• [WRITTEN EXERCISE]: Nothing but the lines from the line that contains "Model this scene" through the line that contains "random.seed(4)" should appear in the output, each reproduced exactly.

• [MATERIAL FOR THIS EXERCISE]:
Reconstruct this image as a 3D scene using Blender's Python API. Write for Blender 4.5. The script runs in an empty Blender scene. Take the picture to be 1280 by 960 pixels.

* * *

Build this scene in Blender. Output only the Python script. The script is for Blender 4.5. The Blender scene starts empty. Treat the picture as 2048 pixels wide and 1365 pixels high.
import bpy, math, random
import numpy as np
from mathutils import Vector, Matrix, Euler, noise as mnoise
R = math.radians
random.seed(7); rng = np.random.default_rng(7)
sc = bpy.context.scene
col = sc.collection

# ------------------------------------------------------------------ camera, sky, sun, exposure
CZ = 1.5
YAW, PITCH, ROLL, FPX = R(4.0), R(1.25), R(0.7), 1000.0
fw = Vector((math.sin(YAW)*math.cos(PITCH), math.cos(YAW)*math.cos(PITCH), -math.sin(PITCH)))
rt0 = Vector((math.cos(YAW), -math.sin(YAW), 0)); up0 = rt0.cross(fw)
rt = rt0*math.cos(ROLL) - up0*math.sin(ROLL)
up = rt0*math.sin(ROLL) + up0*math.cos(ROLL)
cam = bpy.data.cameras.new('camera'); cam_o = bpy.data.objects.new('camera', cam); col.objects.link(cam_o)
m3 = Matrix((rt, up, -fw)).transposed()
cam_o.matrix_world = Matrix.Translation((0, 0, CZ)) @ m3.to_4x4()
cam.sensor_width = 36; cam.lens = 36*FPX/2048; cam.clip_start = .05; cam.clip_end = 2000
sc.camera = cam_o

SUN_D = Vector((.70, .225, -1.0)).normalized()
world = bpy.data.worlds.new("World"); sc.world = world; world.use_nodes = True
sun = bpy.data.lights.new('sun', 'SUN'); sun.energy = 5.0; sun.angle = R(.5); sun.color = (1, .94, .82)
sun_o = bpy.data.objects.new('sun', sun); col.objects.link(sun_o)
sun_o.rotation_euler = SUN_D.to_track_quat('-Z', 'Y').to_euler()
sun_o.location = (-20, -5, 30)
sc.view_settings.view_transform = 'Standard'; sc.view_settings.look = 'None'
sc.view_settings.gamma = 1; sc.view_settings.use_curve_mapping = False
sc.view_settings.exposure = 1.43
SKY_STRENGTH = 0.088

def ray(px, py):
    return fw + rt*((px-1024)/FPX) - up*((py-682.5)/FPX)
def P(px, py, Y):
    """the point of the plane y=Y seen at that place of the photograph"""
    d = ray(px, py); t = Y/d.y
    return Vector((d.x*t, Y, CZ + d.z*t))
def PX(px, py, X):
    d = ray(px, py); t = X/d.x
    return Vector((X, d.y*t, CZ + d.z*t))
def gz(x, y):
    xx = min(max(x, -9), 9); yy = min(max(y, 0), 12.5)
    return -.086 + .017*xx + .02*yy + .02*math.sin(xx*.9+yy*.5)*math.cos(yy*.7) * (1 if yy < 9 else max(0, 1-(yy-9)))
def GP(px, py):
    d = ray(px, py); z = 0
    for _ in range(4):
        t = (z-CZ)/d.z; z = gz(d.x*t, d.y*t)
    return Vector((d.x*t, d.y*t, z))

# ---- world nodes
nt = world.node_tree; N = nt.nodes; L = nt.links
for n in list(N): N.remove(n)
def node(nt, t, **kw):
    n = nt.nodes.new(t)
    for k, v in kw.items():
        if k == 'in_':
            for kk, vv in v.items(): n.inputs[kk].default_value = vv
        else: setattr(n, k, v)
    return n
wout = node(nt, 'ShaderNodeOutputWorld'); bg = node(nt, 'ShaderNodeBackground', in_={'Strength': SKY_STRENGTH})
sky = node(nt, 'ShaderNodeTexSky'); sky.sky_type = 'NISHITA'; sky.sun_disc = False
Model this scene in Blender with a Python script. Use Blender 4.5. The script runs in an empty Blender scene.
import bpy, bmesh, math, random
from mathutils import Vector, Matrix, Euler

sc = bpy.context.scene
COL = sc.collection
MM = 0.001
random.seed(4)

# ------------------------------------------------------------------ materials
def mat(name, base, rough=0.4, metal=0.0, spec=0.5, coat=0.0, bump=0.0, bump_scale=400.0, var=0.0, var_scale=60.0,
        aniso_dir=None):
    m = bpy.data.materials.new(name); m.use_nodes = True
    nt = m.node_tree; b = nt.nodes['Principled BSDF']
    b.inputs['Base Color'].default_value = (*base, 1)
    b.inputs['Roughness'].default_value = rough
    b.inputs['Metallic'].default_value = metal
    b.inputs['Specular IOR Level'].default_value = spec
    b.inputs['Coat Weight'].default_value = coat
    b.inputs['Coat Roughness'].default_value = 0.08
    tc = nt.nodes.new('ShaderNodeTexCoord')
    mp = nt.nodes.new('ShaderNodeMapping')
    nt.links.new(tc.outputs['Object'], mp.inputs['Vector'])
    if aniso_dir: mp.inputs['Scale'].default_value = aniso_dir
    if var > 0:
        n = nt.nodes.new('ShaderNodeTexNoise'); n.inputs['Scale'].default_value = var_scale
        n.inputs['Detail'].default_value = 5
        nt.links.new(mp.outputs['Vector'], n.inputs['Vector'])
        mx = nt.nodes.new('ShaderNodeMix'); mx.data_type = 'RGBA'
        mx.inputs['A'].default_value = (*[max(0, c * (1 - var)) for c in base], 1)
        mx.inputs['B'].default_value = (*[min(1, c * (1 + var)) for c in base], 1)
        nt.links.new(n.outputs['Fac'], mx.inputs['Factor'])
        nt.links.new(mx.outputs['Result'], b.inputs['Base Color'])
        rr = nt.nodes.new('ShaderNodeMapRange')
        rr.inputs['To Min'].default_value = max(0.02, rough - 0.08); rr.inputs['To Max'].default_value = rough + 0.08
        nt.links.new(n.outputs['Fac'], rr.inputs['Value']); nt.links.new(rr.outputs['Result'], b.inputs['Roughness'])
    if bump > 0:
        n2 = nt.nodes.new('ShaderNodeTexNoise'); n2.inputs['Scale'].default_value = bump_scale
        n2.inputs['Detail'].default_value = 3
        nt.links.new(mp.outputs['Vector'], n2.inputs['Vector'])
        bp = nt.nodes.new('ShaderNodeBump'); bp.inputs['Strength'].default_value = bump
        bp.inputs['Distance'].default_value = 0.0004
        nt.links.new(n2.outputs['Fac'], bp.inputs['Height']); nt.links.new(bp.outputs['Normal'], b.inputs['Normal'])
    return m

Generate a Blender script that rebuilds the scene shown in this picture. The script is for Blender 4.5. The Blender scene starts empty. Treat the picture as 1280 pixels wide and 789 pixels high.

• [WRITTEN RESPONSE]:
Model this scene in Blender with a Python script. Use Blender 4.5. The script runs in an empty Blender scene.
import bpy, bmesh, math, random
from mathutils import Vector, Matrix, Euler

sc = bpy.context.scene
COL = sc.collection
MM = 0.001
random.seed(4)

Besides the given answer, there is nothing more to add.